Thursday, November 20, 2008

Four Course Meal

My review of Four Course Meal appears in this week's WE.
Ryan Hauser (left)and Sebastien Archibald  in Four Course Meal.

Ryan Hauser (left)and Sebastien Archibald in Four Course Meal.

Credit: Supplied

Four Course Meal
By Andrea Warner


ITSAZOO Productions, a Victoria-based non-profit theatre company, has a reputation for presenting innovative theatre in wildly inventive settings. The group made its Vancouver debut this past summer with Grimm Tales, which turned Queen Elizabeth Park into the secret enclave of fairytale characters with more problems than an entire season of Jerry Springer rejects.

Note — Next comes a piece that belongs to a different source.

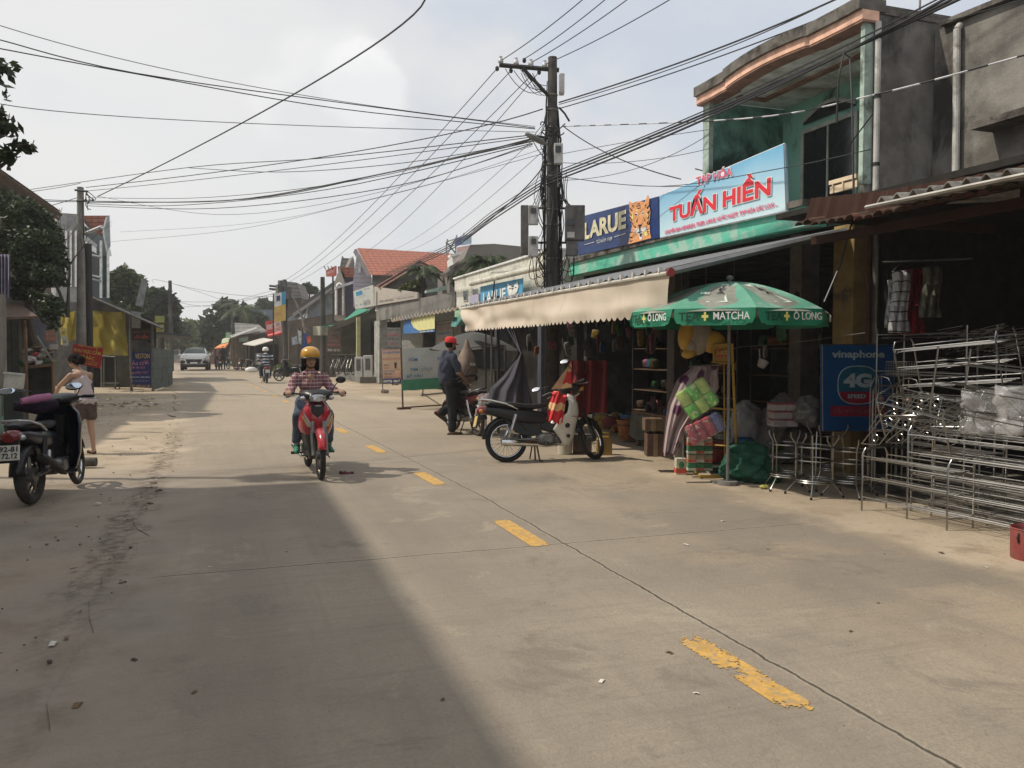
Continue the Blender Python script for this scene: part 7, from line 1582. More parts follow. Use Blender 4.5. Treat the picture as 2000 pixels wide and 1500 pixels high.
def pack(name,label,c,tilt,nx,nz,r,h,mats,cat='package',wrap=None):
 t=T(name,label,cat,tuple(c));Mx=Matrix.Translation(c)@Matrix.Rotation(-YAW,4,'Z')@Matrix.Rotation(tilt,4,'Y')
 for i in range(nx):
  for j in range(nz):
   x=(i-(nx-1)/2)*2*r*.97;z_=(j-(nz-1)/2)*h*.97;g=MB()
   g.lathe([(r*.3,-h*.5),(r*.92,-h*.46),(r,-h*.35),(r,h*.35),(r*.92,h*.46),(r*.3,h*.5)],14,M=Mx@Matrix.Translation((x,0,z_)));g.build('roll',mats[(i+j)%len(mats)],t,world=True,smooth=True)
 g=MB();W_,H_=nx*r*2.12,nz*h*1.06
 def wr(u,v):
  a=2*pi*u;cx=math.copysign(abs(math.cos(a))**.35,math.cos(a))*W_/2;cy=math.copysign(abs(math.sin(a))**.35,math.sin(a))*r*1.25;k=1-.25*(2*abs(v-.5))**6;n_=.012*noise.noise(V((u*30,v*9,0)))
  return V((cx*k+n_,cy*k+n_,(v-.5)*H_))
 g.grid(lambda u,v:Mx@wr(u,v),48,14);g.build('plastic_wrap',wrap or mat('thin_wrap',(.7,.7,.7),r=.12,alpha=.13,coat=1.),t,world=True,smooth=True)
 return t
gr1=mat('fresh_green_print',(.06,.46,.03),c2=(.20,.62,.08),sc=16,r=.35,fn=lambda t,tcn,c:mixc(mapr(noi(tcn.outputs['Object'],22,3,.5,t),.56,.62,t=t),c,(.70,.75,.40),t));gr2=mat('lime_print',(.30,.52,.10),c2=(.55,.65,.15),sc=20,r=.35)
pack('paper_roll_pack','bright green plastic wrapped pack of paper rolls hanging tilted below the parasol',Q(1362,778,9.0),R(-34),3,2,.062,.17,[gr1,gr2])
rd1=mat('crimson_print',(.30,.012,.04),c2=(.45,.04,.08),sc=18,r=.35,fn=lambda t,tcn,c:mixc(mapr(noi(tcn.outputs['Object'],24,3,.5,t),.6,.64,t=t),c,(.5,.45,.35),t));rd2=mat('blue_print',(.03,.06,.22),c2=(.1,.12,.3),sc=18,r=.35)
pack('snack_roll_pack','dark red and blue plastic wrapped pack hanging tilted right under the green one',Q(1377,836,9.15),R(-26),4,1,.052,.22,[rd1,rd1,rd1,rd2])
def flor(t,tcn,c):
 v=tcn.outputs['Object'];vo=t.nodes.new('ShaderNodeTexVoronoi');vo.inputs['Scale'].default_value=5.5;t.links.new(v,vo.inputs['Vector'])
 return mixc(mapr(mth('ADD',vo.outputs['Distance'],mth('MULTIPLY',noi(v,30,3,.6,t),.25,t=t),t=t),.50,.43,t=t),c,(.12,.04,.10),t)
t=T('patterned_cloth','beige cloth with purple flowers draped down beside the green roll pack','cloth',tuple(Q(1340,890)))
lf=[(1352,716),(1322,742),(1304,790),(1298,840),(1294,887)];rt_=[(1403,716),(1404,760),(1372,800),(1340,840),(1320,890)]
def cl(u,v):
 k=v*4;i=min(3,int(k));f=k-i;A=V((*lf[i],0)).lerp(V((*lf[i+1],0)),f);B=V((*rt_[i],0)).lerp(V((*rt_[i+1],0)),f);p=A.lerp(B,u)
 return pD(p.x,p.y+(4*math.sin(u*7)if v==1 else 0),9.25+.045*math.sin(u*13+v*2)+.02*math.sin(u*31)+(.1*(1-v)))
g=MB();g.grid(cl,40,30);g.build('cloth_sheet',mat('lilac_floral',(.40,.31,.31),var=.1,fn=flor,r=.9),t,world=True,smooth=True)
t=T('cloth_rail','grey board and rail holding the patterned cloth','stand',tuple(gp(1335,900)));pxp(t,'board',lambda u,v:pD(u,v,9.5),[(1322,800),(1334,800),(1334,893),(1318,893)],(0,.03,0),mat('beige_grey_board',(.20,.18,.15),var=.2,r=.9));g=MB();g.tube([Q(1334,806,9.45),Q(1334,895,9.45)],.01,5);g.tube([Q(1345,716,9.5),Q(1410,712,9.5)],.012,5);g.build('rail',steeld,t,world=True)
ctn=[mat('carton_green',(.05,.22,.10),var=.3,sc=20,r=.6),mat('carton_red',(.55,.10,.06),var=.2,sc=20,r=.6),mat('carton_white',(.55,.52,.42),var=.15,sc=18,r=.6),mat('carton_cream',(.42,.32,.22),var=.25,sc=18,r=.7)]
def carton(label,c,d,rz,mats,group=None,name='carton'):
 t=T(name,label,'carton',(c[0],c[1],c[2]-d[2]/2),rz,group=group);g=MB();g.box((0,0,d[2]/2),d);g.build('box_body',mats[0],t,bevel=.004)
 g=MB();g.bx(-d[0]/2-.002,d[0]/2+.002,-d[1]/2-.002,d[1]/2+.002,d[2]*.12,d[2]*.42);g.build('label_band',mats[1],t)
 if len(mats)>2:g=MB();g.ell((0,-d[1]/2-.002,d[2]*.62),(d[0]*.28,.004,d[2]*.22),12,6);g.build('label_spot',mats[2],t)
 return t
c=gp(1332,928);carton('white carton with red foot and green mark standing nearest the road below the patterned cloth',c+V((0,.04,.10)),(.12,.12,.20),-YAW,[ctn[2],ctn[1],ctn[0]])
for i in range(3):
 for j in range(4):
  p=pD(1350+i*16,912-j*16.5,9.65+.05*i);col_=(ctn[0],ctn[3],ctn[1],ctn[2])[(i*2+j)%4]
  carton('small drink carton in the stack behind the foot of the yellow stand',p,(.092,.09,.094),-YAW,[(ctn[0],ctn[3])[j%2],(ctn[2],ctn[1])[(i+j)%2]],'small drink cartons stacked by the yellow stand','drink_carton')
def sack(name,label,prof,c,mt,cat='sack',sq=(1,.8),amp=.05,seed=0,tilt=0,nn=56):
 t=T(name,label,cat,tuple(c));g=MB()
 vs=MB();pf_=[]
 for a_,b_ in zip(prof,prof[1:]):pf_+=[(a_[0]+(b_[0]-a_[0])*k_/5,a_[1]+(b_[1]-a_[1])*k_/5)for k_ in range(5)]
 vs.lathe(pf_+[prof[-1]],nn,sx=sq[0],sy=sq[1]);Mx=Matrix.Rotation(tilt,4,'Y')
 for q in vs.v:
  n_=noise.noise(q*3.2+V((seed,0,0)))+.5-1.1*abs(noise.noise(q*6+V((0,seed,0))))-.7*abs(noise.noise(q*13+V((0,0,seed))));d=V((q.x,q.y,0));d=d.normalized()if d.length>.01 else V((0,0,0));q+=d*n_*amp*1.2+V((0,0,.3*n_*amp))
  q.z=max(q.z,.004)
 g.add([Mx@q for q in vs.v],vs.f);g.build('sack_body',mt,t,smooth=True);return t
wsk=mat('white_woven_sack',(.30,.31,.32),c2=(.36,.37,.38),sc=5,stain=((.14,.15,.17),5,.64,.06,.4),r=.8,bump=.3,bs=90);gsk=mat('green_woven_sack',(.012,.085,.05),c2=(.02,.12,.07),sc=6,r=.6,bump=.3,bs=70);dsk=mat('grey_plastic_sack',(.16,.155,.15),c2=(.22,.21,.20),sc=5,r=.5)
pr=[(1e-3,0),(.17,.01),(.22,.08),(.23,.25),(.22,.45),(.19,.60),(.12,.68),(.05,.72),(1e-3,.73)]
c=gp(1466,905);sack('white_sack','tall white woven sack standing behind the yellow stand',pr,c+V((0,.1,.1)),wsk,seed=1,amp=.05)
sack('green_sack','slumped dark green sack on the ground right of the yellow stand',[(1e-3,0),(.22,.01),(.30,.08),(.27,.2),(.18,.32),(.10,.42),(1e-3,.46)],gp(1470,943)+V((.02,.18,0)),gsk,sq=(1.15,.8),seed=5,amp=.09)
sack('green_sack','lower end of green sack lying beside the slumped green sack and the stools',[(1e-3,0),(.15,.01),(.2,.07),(.15,.16),(1e-3,.2)],gp(1505,945)+V((0,.1,0)),gsk,sq=(1.1,.8),seed=8,amp=.05)
sack('grey_sack','grey plastic sack behind the green sack, left of the foam boxes',pr,gp(1540,915)+V((.1,.5,0)),dsk,seed=3,amp=.08)
sack('grey_sack','crumpled grey sack under the blue network sign',[(1e-3,0),(.2,.01),(.26,.1),(.25,.3),(.16,.42),(1e-3,.48)],gp(1590,915)+V((.15,.5,0)),dsk,seed=6,amp=.08)
foamr=mat('foam_white',(.45,.40,.40),var=.05,r=.8);foamd=mat('foam_red_band',(.35,.05,.06),r=.7)
for j in range(3):
 p=pD(1528,826-j*15.5,9.9);t=T('foam_box',('lowest','middle','top')[j]+' foam box of the red and white stack inside the clear bag','box',tuple(p));g=MB();g.box((0,0,0),(.30,.22,.075),(0,0,-YAW));g.build('box_body',foamr,t,bevel=.01);g=MB();g.box((0,0,.044),(.31,.23,.014),(0,0,-YAW));g.build('box_lid',foamd,t)
pld=mat('dim_plastic',(.4,.4,.4),r=.2,alpha=.22,coat=.5)
def bag(label,c,rr,seed,mt=None,name='plastic_bag',cat='bag'):
 g=MB();g.ell((0,0,0),rr,40,28)
 for q in g.v:n_=q.normalized();q+=n_*(noise.noise(q*6+V((seed,0,0)))-1.2*abs(noise.noise(q*11+V((0,seed,0)))))*.30*max(rr)
 o=g.build(name,mt or pld,smooth=True);o.location=c;tag(o,label,cat);return o
bag('clear plastic bag pulled over the stacked foam boxes',pD(1528,805,9.9),(.22,.16,.22),1);bag('puffy clear bag of pale goods beside the foam boxes',pD(1578,803,9.8),(.21,.16,.19),4,mat('pale_goods_bag',(.17,.17,.165),c2=(.24,.24,.23),sc=9,r=.3))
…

The company’s youthfulness (the founders are a few fresh-from-UVic-theatre grads) makes its accomplishments all the more rewarding.

Four Course Meal, the company’s second offering of its first full season in Vancouver, incorporates four one-act plays, all of them written by a variety of new voices. The evening starts off on a tasty note with the quaint fairytale, Milmish. The titular character is part frog, part human, whose parents disagree about how best to socialize her in the “new world,” where most children are perfect, conceived through the “miracle” of mail-ordered gene-selection. The cast is funny and sweet, and Colby Wilson’s particularly hilarious turn as the professor is not to be missed.

Baggage, the second piece, is at turns brilliant and vulgar, but it’s the most nuanced and accomplished of the four. Written and directed by Sebastien Archibald (writer of Grimm Tales), it depicts the entirety of an imagined relationship between two people who have just met, plus all of the hang-ups, insecurities, and, well, baggage that have brought them to this point. It’s hilarious and heartbreaking.

The second half, unfortunately, falls flatter than a soufflé cooked in the midst of a demolition derby. Indiana Jones and the Wannabe Nemeses is a one-man show that strives to be meaningful, deep, and funny, but comes off as bitter, manipulative, and boring. Five Red Balloons fares better, but its high-concept meditation on the inherent evil of man feels more emo than avant-garde. The cast is great, but overall, the piece never resonates as loudly as its writer clearly wishes it would.

Ultimately, Four Course Meal isn’t quite ready to serve as is. But, given the lively sparkle of the first half of the evening, this might be an exercise in restraint: the company offers a lower admission fee if you want to see just the first two acts. Practice quality over quantity and get your dessert somewhere else.